Leave out the pictures, and retype only the lines from the beginning of the material through the line that contains "R = math.radians", including both.
[Begin]
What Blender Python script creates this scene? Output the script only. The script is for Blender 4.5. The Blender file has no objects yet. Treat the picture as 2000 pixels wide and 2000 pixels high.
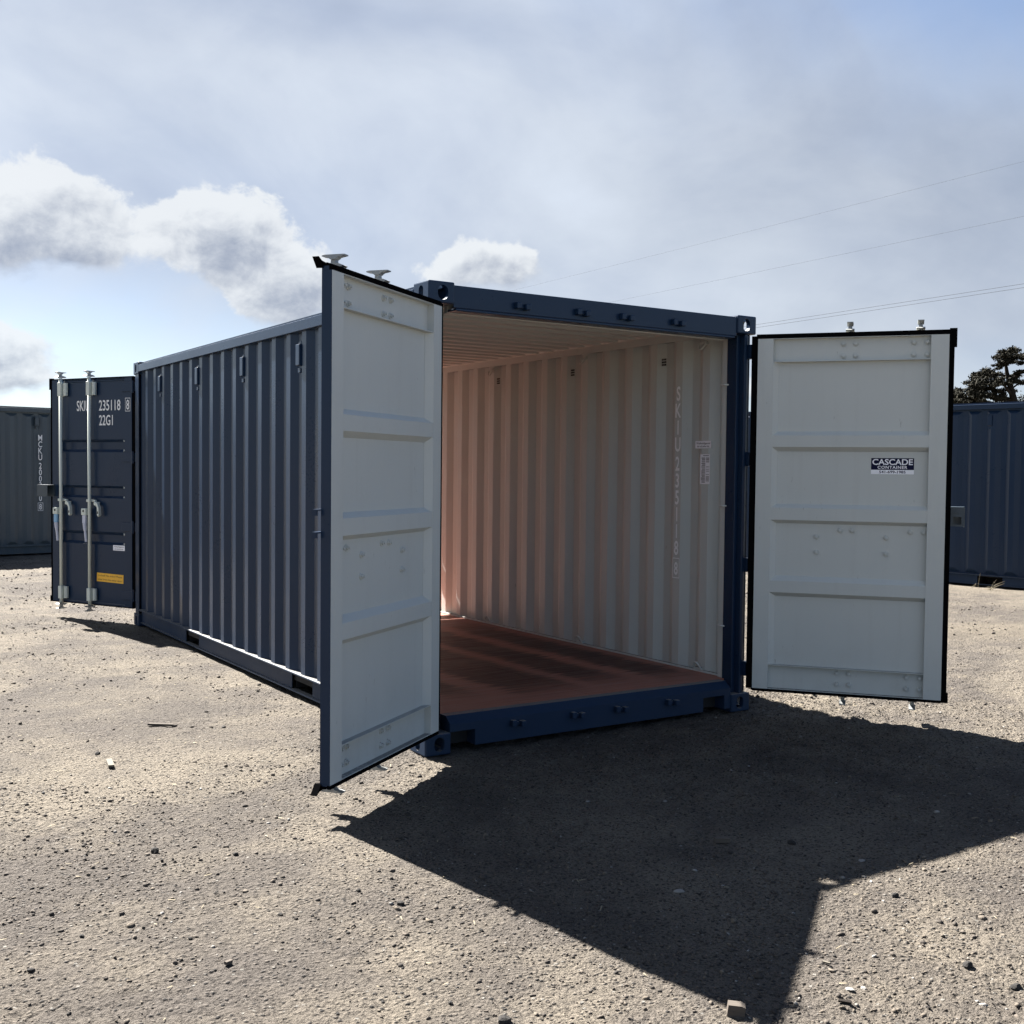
import bpy, bmesh, math, random
import numpy as np
from mathutils import Matrix, Vector

random.seed(7)
RNG = np.random.default_rng(11)
S = bpy.context.scene
C = S.collection
R = math.radians

# ------------------------------------------------------------------ camera
CAM = Vector((-2.9314, -5.3705, 1.5707))
YAW, PITCH, ROLL = 0.574811, -0.0368976, 0.0103657
fw = Vector((math.sin(YAW) * math.cos(PITCH), math.cos(YAW) * math.cos(PITCH), math.sin(PITCH)))
r0 = Vector((math.cos(YAW), -math.sin(YAW), 0.0))
u0 = r0.cross(fw)
rt = math.cos(ROLL) * r0 + math.sin(ROLL) * u0
up = -math.sin(ROLL) * r0 + math.cos(ROLL) * u0
cd = bpy.data.cameras.new('camera')
cam = bpy.data.objects.new('camera', cd)
C.objects.link(cam)
cam.matrix_world = Matrix(((rt.x, up.x, -fw.x, CAM.x), (rt.y, up.y, -fw.y, CAM.y), (rt.z, up.z, -fw.z, CAM.z), (0, 0, 0, 1)))
cd.sensor_fit = 'HORIZONTAL'
cd.sensor_width = 36.0
cd.lens = 2204.33 / 2000 * 36.0
cd.clip_start = 0.05
cd.clip_end = 6000
S.camera = cam

# ------------------------------------------------------------------ exposure, engine
S.render.engine = 'CYCLES'
S.view_settings.view_transform = 'Standard'
S.view_settings.look = 'None'
EXPOSURE = 2.75
S.view_settings.exposure = EXPOSURE
S.view_settings.gamma = 1.0
S.view_settings.use_curve_mapping = False
S.cycles.use_denoising = True
S.cycles.max_bounces = 10
S.cycles.diffuse_bounces = 8
S.cycles.glossy_bounces = 4
S.cycles.sample_clamp_indirect = 6.0
S.cycles.caustics_reflective = False

# ------------------------------------------------------------------ sun
SUN_DIR = Vector((-0.096, 0.695, 0.713)).normalized()      # towards the sun
sl = bpy.data.lights.new('sun', 'SUN')
sl.energy = 5.0
sl.angle = R(0.53)
sl.color = (1.0, 0.955, 0.89)
sun = bpy.data.objects.new('sun', sl)
C.objects.link(sun)
sun.rotation_euler = (-SUN_DIR).to_track_quat('-Z', 'Y').to_euler()


# ------------------------------------------------------------------ node helper: maths on sockets
class X:
    nt = None

    def __init__(s, sock):
        s.s = sock

    @staticmethod
    def op(name, *a, clamp=False):
        n = X.nt.nodes.new('ShaderNodeMath')
        n.operation = name
        n.use_clamp = clamp
        for i, v in enumerate(a):
            if isinstance(v, X):
                X.nt.links.new(v.s, n.inputs[i])
            else:
                n.inputs[i].default_value = v
        return X(n.outputs[0])

    def __add__(s, o): return X.op('ADD', s, o)
    __radd__ = __add__
    def __sub__(s, o): return X.op('SUBTRACT', s, o)
    def __rsub__(s, o): return X.op('SUBTRACT', o, s)
    def __mul__(s, o): return X.op('MULTIPLY', s, o)
    __rmul__ = __mul__
    def __truediv__(s, o): return X.op('DIVIDE', s, o)


def smooth(v, a, b, to0=0.0, to1=1.0):
    n = X.nt.nodes.new('ShaderNodeMapRange')
    n.interpolation_type = 'SMOOTHSTEP'
    n.clamp = True
    X.nt.links.new(v.s, n.inputs[0])
    n.inputs[1].default_value = a
    n.inputs[2].default_value = b
    n.inputs[3].default_value = to0
    n.inputs[4].default_value = to1
    return X(n.outputs[0])


def vec(x, y, z=0.0):
    n = X.nt.nodes.new('ShaderNodeCombineXYZ')
    for i, v in enumerate((x, y, z)):
        if isinstance(v, X):
            X.nt.links.new(v.s, n.inputs[i])
        else:
            n.inputs[i].default_value = v
    return X(n.outputs[0])


def split(v):
    n = X.nt.nodes.new('ShaderNodeSeparateXYZ')
    X.nt.links.new(v.s, n.inputs[0])
    return X(n.outputs[0]), X(n.outputs[1]), X(n.outputs[2])


def noise(v, scale, detail=4.0, rough=0.55, dist=0.0):
    n = X.nt.nodes.new('ShaderNodeTexNoise')
    n.inputs['Scale'].default_value = scale
    n.inputs['Detail'].default_value = detail
    n.inputs['Roughness'].default_value = rough
    n.inputs['Distortion'].default_value = dist
    if v is not None:
        X.nt.links.new(v.s, n.inputs['Vector'])
    return X(n.outputs[0])


def mix(f, a, b):
    n = X.nt.nodes.new('ShaderNodeMix')
    n.data_type = 'RGBA'
    n.clamp_factor = True
    for i, v in ((0, f), (6, a), (7, b)):
        if isinstance(v, X):
            X.nt.links.new(v.s, n.inputs[i])
        elif i == 0:
            n.inputs[0].default_value = v
        else:
            n.inputs[i].default_value = (*v, 1.0)
    return X(n.outputs[2])


# ------------------------------------------------------------------ world: clear sky, high veil towards the sun, a bank of cumulus
SKY_K = 0.05
k = 2.0 ** -EXPOSURE / SKY_K                                     # sky values below are as displayed
world = bpy.data.worlds.new('World')
S.world = world
world.use_nodes = True
nt = world.node_tree
nt.nodes.clear()
X.nt = nt
out = nt.nodes.new('ShaderNodeOutputWorld')
bg = nt.nodes.new('ShaderNodeBackground')
bg.inputs['Strength'].default_value = SKY_K
nt.links.new(bg.outputs[0], out.inputs[0])
sky = nt.nodes.new('ShaderNodeTexSky')
sky.sky_type = 'NISHITA'
sky.sun_disc = False
sky.sun_elevation = math.asin(SUN_DIR.z)
sky.sun_rotation = math.atan2(SUN_DIR.x, SUN_DIR.y) % (2 * math.pi)
sky.altitude = 900
sky.air_density = 1.0
sky.dust_density = 0.6
sky.ozone_density = 1.6
tc = nt.nodes.new('ShaderNodeTexCoord')
dv = X(tc.outputs['Generated'])
dx, dy, dz = split(dv)
az = X.op('ARCTAN2', dx, dy)
el = X.op('ARCSINE', X.op('MINIMUM', X.op('MAXIMUM', dz, -1.0), 1.0))
sdot = dx * SUN_DIR.x + dy * SUN_DIR.y + dz * SUN_DIR.z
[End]
## WORKED SOLUTION
What Blender Python script creates this scene? Output the script only. The script is for Blender 4.5. The Blender file has no objects yet. Treat the picture as 2000 pixels wide and 2000 pixels high.
import bpy, bmesh, math, random
import numpy as np
from mathutils import Matrix, Vector

random.seed(7)
RNG = np.random.default_rng(11)
S = bpy.context.scene
C = S.collection
R = math.radians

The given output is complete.